See the envisioned future, raise the bar, and infuse the team with the right mindset.

  • Believe in your people
  • Develop your people
  • Map the methodology

Determine the Direction

Once you’ve set roles 1 and 2, the next role is to determine and communicate the next step. 

(Without the right expectations, clearly communicated, no teams can fulfill their roles with excellence and efficiency.)

When the true leader speaks with confidence and points the team in the right direction, dynamics start to change. 

Setting the direction doesn’t mean that you must know every single step in the process. 

But can you successfully find out THE next step, take that step, and look for the next? It is ok to walk out your envisioned future, expecting that after taking a step—the next one will reveal itself. 

You will be 1 step closer with a little more knowledge and trust that the next door will open.

But a word of warning: Avoid dragging whenever possible! Forcing people into the right direction is usually a copout for poor communication. 

Good leaders orient the team. Great leaders orient and engage. 

Expect your Roles.

In leadership, there are principles and practices; characteristics and competencies. A principle of mine that has proved true for decades is, “What you permit, you promote; what you allow, you endorse.”
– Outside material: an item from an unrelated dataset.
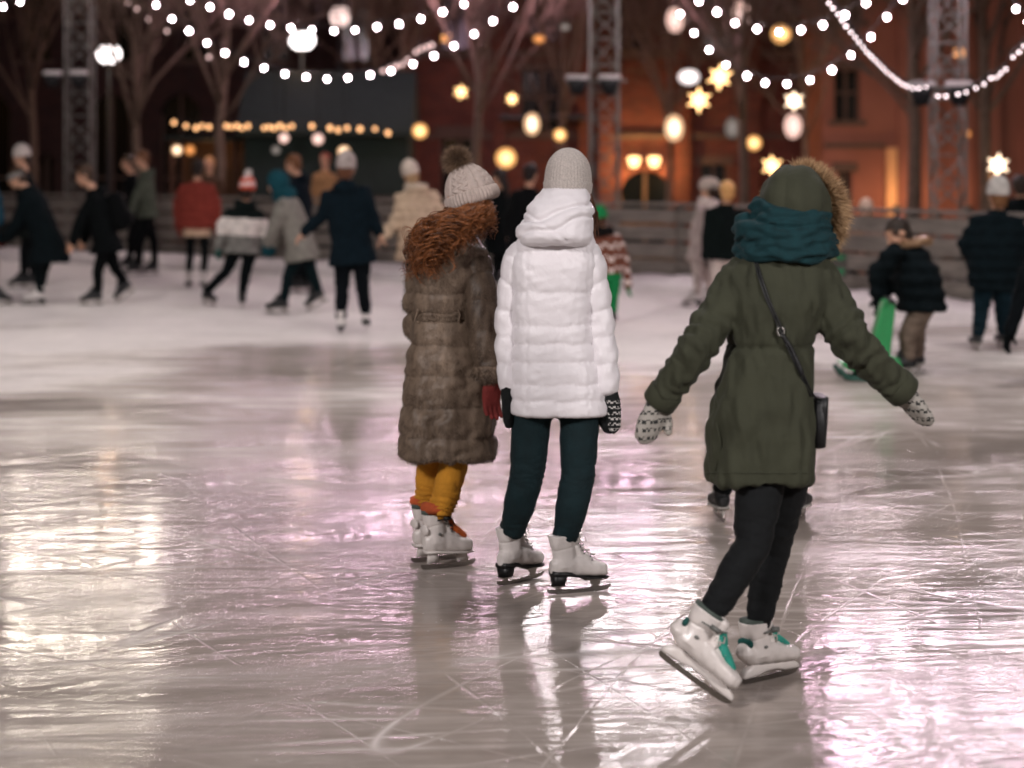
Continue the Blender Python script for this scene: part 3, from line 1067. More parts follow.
    hat = part('bobble_hat', cb.mesh('bobble_hat'), root, [M['oat_knit']])
    pb = MB()
    pc = at(457, 161, D)
    pb.ell(pc, (.036, .036, .036))
    fuzz(pb, pc, .042, 6500, .036, .0008, .5, 3)
    M['pompom'] = strand_mat('brown_pompom', '3A2A20', '9C8068', .6)
    part('pompom', pb.mesh('pompom'), hat, [M['pompom']])
    return root


# ================================================================== the woman in the olive parka
def olive_parka_woman():
    D, yaw = 6.1, 68
    base = A(at(768, 690, D)[0], D, 0)
    root = empty('person', base, 'woman in an olive hooded parka and teal scarf gliding with arms spread', 'person', 'skaters on the ice')
    k = .98
    J = {'head': at(793, 203, D + .05), 'neck': at(785, 252, D + .03), 'pel': at(770, 440, D)}
    J['shl'], J['shr'] = at(735, 285, D + .02), at(820, 280, D)
    J['ell'], J['wrl'] = at(698, 348, D - .08), at(662, 398, D - .02)
    J['elr'], J['wrr'] = at(848, 338, D - .05), at(900, 388, D + .02)
    J['hipl'], J['hipr'] = at(764, 455, D - .02), at(788, 455, D + .03)
    ly, lp = -17, 33
    hl = A(at(662, 656, 5.92)[0], 5.92, .138)
    hr = A(at(746, 682, 6.16)[0], 6.16, 0)
    fl, fr_ = foot_frame(ly, lp, -8), foot_frame(38)
    J['anl'], J['anr'] = hl + fl @ A(.045, 0, .15), hr + fr_ @ A(.045, 0, .15)
    J['toel'], J['toer'] = hl + fl @ A(.15, 0, .08), hr + fr_ @ A(.15, 0, .08)
    J['hdl'], J['hdr'] = A(-.42, -.1, -.85), A(.62, .1, -.72)
    J['knl'], J['knr'] = at(752, 548, 5.98), at(772, 552, 6.2)
    finish_joints(J, yaw, k)
    hf = head_frame(68, (.0, .08, 1))
    part('body', body_mesh(J, hf, yaw, k, .007, slim=.76, leg=.76), root, [M['skin'], M['lip'], M['eye']])
    b = MB()
    for g in 'lr':
        hp, kn, an = J['hip' + g], J['kn' + g], J['an' + g]
        ax = unit(an - kn)
        b.tube([hp + Z3 * .04, hp, hp * .6 + kn * .4, hp * .2 + kn * .8, kn, kn * .75 + an * .25 - ax * 0 + A(-.006, -.006, 0), kn * .5 + an * .5, kn * .22 + an * .78, an - ax * .075, an - ax * .03],
               [.075, .083, .074, .062, .055, .054, .050, .042, .039, .038], 20)
    b.ell(J['pel'], (.14, .12, .1))
    me = remesh(b, .007, 3)
    w1 = Wave(.06, 10, (2, 2, .8), 45)
    displace(me, lambda v, n: w1(v) * .0016 + np.sin(v[:, 2] * 190 + v[:, 0] * 60 + 2 * w1(v)) * .0016 * (np.exp(-((v[:, 2] - .5) / .08) ** 2) + np.exp(-((v[:, 2] - .3) / .06) ** 2)))
    M['black_leggings'] = cloth('black_leggings', '0B0E10', weave=1500, var=.25, wrinkle=.4, wscale=20)
    part('leggings', me, root, [M['black_leggings']])
    add_skate(root, 'plastic', hl, ly, lp, -8, k=.87); add_skate(root, 'plastic', hr, 38, k=.84)
    # parka
    b = MB()
    rows = [(240, 762, 806, .06, .03), (250, 748, 816, .09, .03), (262, 732, 825, .115, .02), (280, 724, 829, .13, .01), (300, 724, 827, .135), (322, 727, 819, .128), (344, 730, 811, .12), (366, 724, 812, .13), (400, 714, 812.5, .145), (440, 706, 813, .155), (470, 703.5, 812.5, .16), (479, 703.5, 811.5, .16), (480.5, 707, 808, .13)]
    b.loft(rings_px(rows, D), 44)
    la = [at(737, 282, D + .01), at(722, 308, D - .02), at(697, 347, D - .08), at(680, 372, D - .055), at(664, 395, D - .025)]
    ra = [at(817, 279, D), at(831, 306, D - .01), at(849, 337, D - .05), at(873, 363, D - .02), at(898, 386, D + .015)]
    b.tube(la, [.064, .062, .057, .052, .047], 20); b.tube(ra, [.068, .068, .063, .056, .049], 20)
    me = remesh(b, .008, 3)
    v = cos_of(me)
    dl, tl = seg_param(v, la); dr, tr = seg_param(v, ra)
    arm = (dl < .075) | (dr < .08)
    t_ = np.where(dl < dr, tl, tr)
    wv = Wave(.14, 8, (1, 1, .6), 51); wf = Wave(.05, 12, (.8, .8, 2.0), 52); wl = Wave(.09, 8, (.5, .5, 2.6), 53)

    def folds(v, n):
        h = wf(v) * .003 + wl(v) * .004
        z0 = zpx(345, D)
        zz = v[:, 2] - z0 + .004 * wv(v)
        tor = ~arm
        h = h - np.where(tor, .009 * np.exp(-(zz / .007) ** 2), 0)
        gath = np.exp(-(zz / .05) ** 2)
        h = h + np.where(tor, np.sin(v[:, 0] * 210 + 2 * wv(v)) * .0028 * gath, 0)
        low = np.clip((z0 - v[:, 2]) / .3, 0, 1)
        h = h + np.where(tor, np.sin(v[:, 0] * 30 + .8 * wv(v) + .5) * .009 * low, 0)
        # sleeve creases gather at the elbow
        el = np.exp(-((t_ - .22) / .10) ** 2) + .6 * np.exp(-((t_ - .40) / .05) ** 2)
        h = h + np.where(arm, np.sin(t_ * 150 + 2.0 * wv(v) + v[:, 2] * 30) * .0048 * (el + .15), 0)
        for px, y0 in ((779, 262), (741, 300), (808, 300)):
            x0 = at(px, 0, D)[0] + .02 * (1.0 - v[:, 2]) * (-1 if px < 779 else 0)
            h = h - np.where(tor & (n[:, 1] < -.2) & (v[:, 2] < zpx(y0, D)) & (v[:, 2] > (zpx(345, D) if px != 779 else 0)), .0035 * np.exp(-((v[:, 0] - x0) / .004) ** 2), 0)
        return h
    displace(me, folds)
    srf = Surf(me)
    M['olive'] = cloth('olive_cotton', '3A3C2E', var=.10, scale=10, weave=1300, bump=.2, wrinkle=.4, wscale=11, sheen=.03)
    part('coat', me, root, [M['olive']])
    tr_ = MB()
    tr_.tube([srf(px, 473, .001) for px in range(706, 812, 6)], .0022, 6)
    tr_.tube([srf(717, 424, .002), srf(722, 445, .002), srf(716, 470, .002)], .003, 6)
    part('hem_stitching', tr_.mesh('hem_stitching'), root, [M['olive']])
    for pts, r in ((la, .05), (ra, .052)):
        cb = MB()
        d = unit(pts[-1] - pts[-2])
        s_ = unit(np.cross(d, Z3)); w_ = np.cross(s_, d)
        cb.loft([(pts[-1] + d * x, s_, w_, a, a, 2) for x, a in ((-.02, r), (-.015, r + .004), (.03, r + .003), (.035, r - .002), (.02, r - .01))], 26)
        part('sleeve_cuff', cb.mesh('sleeve_cuff'), root, [M['olive']])
    # hood: an open shell round the head
    b = MB()
    hc = at(795, 208, D + .04)
    b.ell(hc, (.112, .135, .132), hf, 28, 20)
    b.ell(hc - hf[2] * .09 - hf[1] * .03, (.10, .105, .09), hf)
    me = remesh(b, .007, 3)
    w2 = Wave(.07, 8, seed=61)
    displace(me, lambda v, n: w2(v) * .003 - .005 * np.exp(-(((v - hc) @ hf[0] + .0) / .004) ** 2) + .006 * np.exp(-(((np.abs((v - hc) @ hf[0]) - .03)) / .02) ** 2))
    vs = cos_of(me); keep = ((vs - hc) @ hf[1]) < .085
    faces = [tuple(p.vertices) for p in me.polygons if all(keep[i] for i in p.vertices)]
    hm = MB(); hm.add(vs, faces)
    hme = hm.mesh('h')
    ob = bpy.data.objects.new('h', hme); COL.objects.link(ob)
    so = ob.modifiers.new('s', 'SOLIDIFY'); so.thickness = .012; so.offset = -1
    hme2 = bpy.data.meshes.new_from_object(ob.evaluated_get(bpy.context.evaluated_depsgraph_get()))
    bpy.data.objects.remove(ob)
    hd = part('hood', hme2, root, [M['olive']])
    fb = MB()
    rg = np.random.default_rng(9)
    oc = hc + hf[1] * .068 - hf[2] * .012
    for i in range(13000):
        a_ = rg.uniform(0, 6.283)
        rr_ = rg.uniform(.88, 1.0)
        rad = (hf[0] * math.cos(a_) * .112 + hf[2] * math.sin(a_) * .128) * rr_
        p = oc + rad + hf[1] * rg.uniform(-.02, .03)
        dr_ = unit(unit(rad) * 1.0 + hf[1] * rg.normal() * .55 + rg.normal(size=3) * .28 - hf[1] * .1)
        ln = rg.uniform(.03, .068) * (1 if math.cos(a_) > -.1 else .6)
        s_ = unit(np.cross(dr_, rg.normal(size=3))) * .0011
        q = p + dr_ * ln * .6 + rg.normal(size=3) * .003
        e = p + dr_ * ln - Z3 * .006
        fb.add([p - s_, p + s_, q + s_ * .7, q - s_ * .7, e], [(0, 1, 2, 3), (3, 2, 4)])
    ring = [oc + hf[0] * math.cos(t) * .112 + hf[2] * math.sin(t) * .128 for t in np.linspace(0, 6.283, 40)[:-1]]
    M['fur_trim'] = strand_mat('tan_fur_trim', '846242', 'DDBB92', .6)
    part('fur_trim', fb.mesh('fur_trim'), hd, [M['fur_trim']])
    # scarf
    b = MB()
    sc = at(785, 228, D + .03)
    for z, rx, ry, tx, ty, th in ((-.052, .132, .14, .06, .10, .033), (-.018, .122, .132, -.12, .05, .034), (.018, .103, .116, .12, -.04, .032), (.048, .086, .10, -.10, .06, .028), (-.035, .136, .142, -.2, .0, .028), (.0, .118, .125, .22, .0, .024)):
        pts = [sc + A(rx * math.cos(t), ry * math.sin(t), z + tx * rx * math.cos(t) + ty * ry * math.sin(t) + .006 * math.sin(3 * t + z * 90)) for t in np.linspace(0, 6.2832, 41)]
        rs = []
        for i in range(40):
            t = pts[(i + 1) % 40] - pts[i - 1]; t = unit(t); o = unit(np.cross(t, Z3)); w_ = np.cross(o, t)
            rs.append([pts[i] + o * th * .62 * math.cos(q) + w_ * th * math.sin(q) for q in np.linspace(0, 6.2832, 13)[:-1]])
        b.rings(rs, closed=True)
    me = remesh(b, .006, 2)
    w3 = Wave(.045, 12, (2.2, 2.2, .7), 71)
    ang = np.arctan2((cos_of(me) - sc)[:, 1], (cos_of(me) - sc)[:, 0])
    displace(me, lambda v, n: w3(v) * .006 + np.abs(np.sin(v[:, 2] * 95 + np.sin(ang * 3) * 1.4 + w3(v) * .6)) * .0085)
    M['teal_scarf'] = cloth('teal_wool', '0F3439', var=.2, scale=40, weave=420, bump=.8, wrinkle=.4)
    part('scarf', me, root, [M['teal_scarf']])
    # mittens with a nordic pattern
    M['nordic'] = knit_pattern('nordic_mitten', 'A9A49C', '2A2B2B', 75)
    M['ribknit'] = cloth('grey_rib', '8F8B84', weave=500, bump=.7)
    for g, dd, th in (('l', A(-.42, -.1, -.85), A(.55, .4, -.25)), ('r', A(.62, .1, -.72), A(-.3, .9, -.3))):
        me = mitten_mesh(J['wr' + g] - Z3 * .004, dd, th, .92, .16, .05)
        part('mitten', me, root, [M['nordic']])
    # the bag she carries is a thing of its own
    strap_pts = [srf(753, 254, .006), srf(759, 275, .006), srf(767, 300, .006), srf(776, 320, .006), srf(784, 336, .006), srf(793, 356, .007), srf(801, 376, .007), srf(809, 395, .008)]
    bagc = at(816, 421, D + .02)
    bag = empty('shoulder_bag', bagc, 'small black crossbody bag hanging at the hip of the olive parka', 'bag')
    q = MB()
    for dx in (-.0035, .0035):
        q.tube([p + A(dx, 0, dx * .4) for p in strap_pts + [bagc + A(-.005, -.03, .07)]], .003, 8)
    part('strap', q.mesh('strap'), bag, [M['black_leather']])
    q = MB()
    q.loft([(bagc + Z3 * z, X3, Y3, a, b_, 4) for z, a, b_ in ((-.075, .012, .07), (-.07, .022, .085), (0, .027, .092), (.06, .022, .088), (.07, .012, .08))], 24)
    part('pouch', q.mesh('pouch'), bag, [M['black_leather']])
    q = MB()
    q.loft([(bagc + A(.012, 0, z), X3, Y3, a, b_, 4) for z, a, b_ in ((.0, .014, .088), (.05, .016, .09), (.078, .018, .086))], 24)
    part('flap', q.mesh('flap'), bag, [M['black_leather']])
    q = MB()
    c = srf(782, 331, .012)
    q.box((-.009, -.004, -.012), (.009, .004, -.007), 0, (unit(A(.5, 0, -.85)), Y3, unit(A(.85, 0, .5))), c)
    rs = [c + A(.011 * math.cos(t), -.002, .013 * math.sin(t)) for t in np.linspace(0, 6.283, 17)]
    q.tube(rs, .0028, 8, round_ends=False)
    part('buckle', q.mesh('buckle'), bag, [M['steel']])
    q = MB()
    q.tube([srf(784, 336, .011), srf(790, 350, .011), srf(797, 366, .011), srf(800, 373, .011)], .0075, 8)
    part('strap_pad', q.mesh('strap_pad'), bag, [M['black_leather']])
    return root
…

Mediocre leaders pass the buck. They ditch their roles. Maybe it’s how their bosses before them acted. Maybe it’s just the norm. But teams have leaders for a reason—

If your team has fallen into disarray, miscommunication, inefficiency… the root of the problem may be a misunderstanding of leadership roles. 

So first, check yourself. Then, check your vision. Check your team communication—and make sure their direction is true.